***** Data for this exercise

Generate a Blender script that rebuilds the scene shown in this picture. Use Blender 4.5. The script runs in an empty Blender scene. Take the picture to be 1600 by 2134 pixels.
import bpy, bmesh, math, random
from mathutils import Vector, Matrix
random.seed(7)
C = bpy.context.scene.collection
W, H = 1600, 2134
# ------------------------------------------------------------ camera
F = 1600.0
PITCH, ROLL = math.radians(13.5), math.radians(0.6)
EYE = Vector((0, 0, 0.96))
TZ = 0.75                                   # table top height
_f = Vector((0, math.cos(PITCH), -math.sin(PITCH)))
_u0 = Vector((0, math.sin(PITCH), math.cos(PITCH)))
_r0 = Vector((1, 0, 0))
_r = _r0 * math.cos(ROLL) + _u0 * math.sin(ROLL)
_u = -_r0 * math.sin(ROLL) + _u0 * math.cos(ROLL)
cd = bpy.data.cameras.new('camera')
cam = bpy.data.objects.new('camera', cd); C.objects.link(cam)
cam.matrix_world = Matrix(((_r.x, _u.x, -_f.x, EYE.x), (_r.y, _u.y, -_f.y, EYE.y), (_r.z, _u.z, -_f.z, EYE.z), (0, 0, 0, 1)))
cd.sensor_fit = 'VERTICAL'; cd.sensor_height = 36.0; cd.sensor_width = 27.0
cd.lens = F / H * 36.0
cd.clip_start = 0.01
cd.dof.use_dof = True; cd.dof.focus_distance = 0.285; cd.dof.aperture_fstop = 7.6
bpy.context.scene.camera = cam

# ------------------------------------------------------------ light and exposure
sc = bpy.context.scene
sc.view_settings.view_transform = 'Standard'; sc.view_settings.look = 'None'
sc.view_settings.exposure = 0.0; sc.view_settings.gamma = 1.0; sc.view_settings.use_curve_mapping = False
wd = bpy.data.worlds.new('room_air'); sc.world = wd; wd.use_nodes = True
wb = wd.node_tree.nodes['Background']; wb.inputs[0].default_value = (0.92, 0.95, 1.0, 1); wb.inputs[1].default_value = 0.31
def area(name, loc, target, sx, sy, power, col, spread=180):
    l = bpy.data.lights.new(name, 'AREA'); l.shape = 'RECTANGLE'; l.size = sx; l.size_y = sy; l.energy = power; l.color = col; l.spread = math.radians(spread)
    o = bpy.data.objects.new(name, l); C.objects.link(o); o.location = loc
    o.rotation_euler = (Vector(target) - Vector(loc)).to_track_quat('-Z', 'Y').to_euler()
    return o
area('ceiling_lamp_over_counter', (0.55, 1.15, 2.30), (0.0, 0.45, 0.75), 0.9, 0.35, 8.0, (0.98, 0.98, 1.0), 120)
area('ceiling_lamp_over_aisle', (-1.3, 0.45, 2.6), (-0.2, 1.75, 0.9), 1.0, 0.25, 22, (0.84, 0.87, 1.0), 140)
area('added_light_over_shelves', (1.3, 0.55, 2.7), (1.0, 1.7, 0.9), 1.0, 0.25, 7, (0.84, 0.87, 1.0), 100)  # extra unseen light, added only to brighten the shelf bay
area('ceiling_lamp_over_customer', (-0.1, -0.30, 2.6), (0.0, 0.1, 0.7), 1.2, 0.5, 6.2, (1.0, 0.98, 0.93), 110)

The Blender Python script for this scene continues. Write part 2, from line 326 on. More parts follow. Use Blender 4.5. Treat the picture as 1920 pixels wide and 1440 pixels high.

**********

__Goal of the exercise__
Repeat each record exactly, leaving nothing out.

__Result of this exercise__
Generate a Blender script that rebuilds the scene shown in this picture. Use Blender 4.5. The script runs in an empty Blender scene. Take the picture to be 1600 by 2134 pixels.
import bpy, bmesh, math, random
from mathutils import Vector, Matrix
random.seed(7)
C = bpy.context.scene.collection
W, H = 1600, 2134
# ------------------------------------------------------------ camera
F = 1600.0
PITCH, ROLL = math.radians(13.5), math.radians(0.6)
EYE = Vector((0, 0, 0.96))
TZ = 0.75                                   # table top height
_f = Vector((0, math.cos(PITCH), -math.sin(PITCH)))
_u0 = Vector((0, math.sin(PITCH), math.cos(PITCH)))
_r0 = Vector((1, 0, 0))
_r = _r0 * math.cos(ROLL) + _u0 * math.sin(ROLL)
_u = -_r0 * math.sin(ROLL) + _u0 * math.cos(ROLL)
cd = bpy.data.cameras.new('camera')
cam = bpy.data.objects.new('camera', cd); C.objects.link(cam)
cam.matrix_world = Matrix(((_r.x, _u.x, -_f.x, EYE.x), (_r.y, _u.y, -_f.y, EYE.y), (_r.z, _u.z, -_f.z, EYE.z), (0, 0, 0, 1)))
cd.sensor_fit = 'VERTICAL'; cd.sensor_height = 36.0; cd.sensor_width = 27.0
cd.lens = F / H * 36.0
cd.clip_start = 0.01
cd.dof.use_dof = True; cd.dof.focus_distance = 0.285; cd.dof.aperture_fstop = 7.6
bpy.context.scene.camera = cam

# ------------------------------------------------------------ light and exposure
sc = bpy.context.scene
sc.view_settings.view_transform = 'Standard'; sc.view_settings.look = 'None'
sc.view_settings.exposure = 0.0; sc.view_settings.gamma = 1.0; sc.view_settings.use_curve_mapping = False
wd = bpy.data.worlds.new('room_air'); sc.world = wd; wd.use_nodes = True
wb = wd.node_tree.nodes['Background']; wb.inputs[0].default_value = (0.92, 0.95, 1.0, 1); wb.inputs[1].default_value = 0.31
def area(name, loc, target, sx, sy, power, col, spread=180):
    l = bpy.data.lights.new(name, 'AREA'); l.shape = 'RECTANGLE'; l.size = sx; l.size_y = sy; l.energy = power; l.color = col; l.spread = math.radians(spread)
    o = bpy.data.objects.new(name, l); C.objects.link(o); o.location = loc
    o.rotation_euler = (Vector(target) - Vector(loc)).to_track_quat('-Z', 'Y').to_euler()
    return o
area('ceiling_lamp_over_counter', (0.55, 1.15, 2.30), (0.0, 0.45, 0.75), 0.9, 0.35, 8.0, (0.98, 0.98, 1.0), 120)
area('ceiling_lamp_over_aisle', (-1.3, 0.45, 2.6), (-0.2, 1.75, 0.9), 1.0, 0.25, 22, (0.84, 0.87, 1.0), 140)
area('added_light_over_shelves', (1.3, 0.55, 2.7), (1.0, 1.7, 0.9), 1.0, 0.25, 7, (0.84, 0.87, 1.0), 100)  # extra unseen light, added only to brighten the shelf bay
area('ceiling_lamp_over_customer', (-0.1, -0.30, 2.6), (0.0, 0.1, 0.7), 1.2, 0.5, 6.2, (1.0, 0.98, 0.93), 110)

The Blender Python script for this scene continues. Write part 2, from line 326 on. More parts follow. Use Blender 4.5. Treat the picture as 1920 pixels wide and 1440 pixels high.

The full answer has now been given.